In January, Mr Halliday was dropped from the job after what the authority described as “financial irregularity” and later put down to “error.”

At Wednesday’s special meeting of the audit and risk management committee, attempts were made to exclude the press and public from sitting in on the part of the meeting to discuss the fallout from Mr Halliday’s appointment.

That was due to information contained in the report said to be “very personal to individuals” – although councillors voted unanimously to lift restrictions on part of the report.

The documents revealed a timeline of events that led to Mr Halliday’s appointment and the work he carried out, including on the Local Plan.

It showed the people responsible at each stage of the recruitment and the communication with Mr Halliday.
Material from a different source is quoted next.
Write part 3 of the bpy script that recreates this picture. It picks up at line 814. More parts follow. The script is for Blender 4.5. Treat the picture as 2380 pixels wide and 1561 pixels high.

It also revealed he had been allowed to stay working for the council as a contractor since 2016 despite just “one check” having been done in over two years.

Committee member Cllr Jeff Green said: “How on earth could we only have done one check and let it just roll on as opposed to doing more?”

Cllr David Elderton said the situation “stinks of a lack of control.”

The meeting heard the sequence of events that saw Mr Halliday hired had been partly due to “junior” members of staff involved in the process.

Mr Robinson said the situation has caused “embarrassment to me and the council,” adding that it was a “fault in process.”

He accepted accountability adding that procedures had already been put in place to ensure a similar situation would not occur again.

“We are not going to haul anyone over the coals for this,” he said.

He added: “It’s about learning from it. We have looked at that internally and agreed if there are any issues of concern, for the director of finance to be informed immediately.

“Rather than people talking to each other about it, we have made a change, it’s clear we have learned from that.”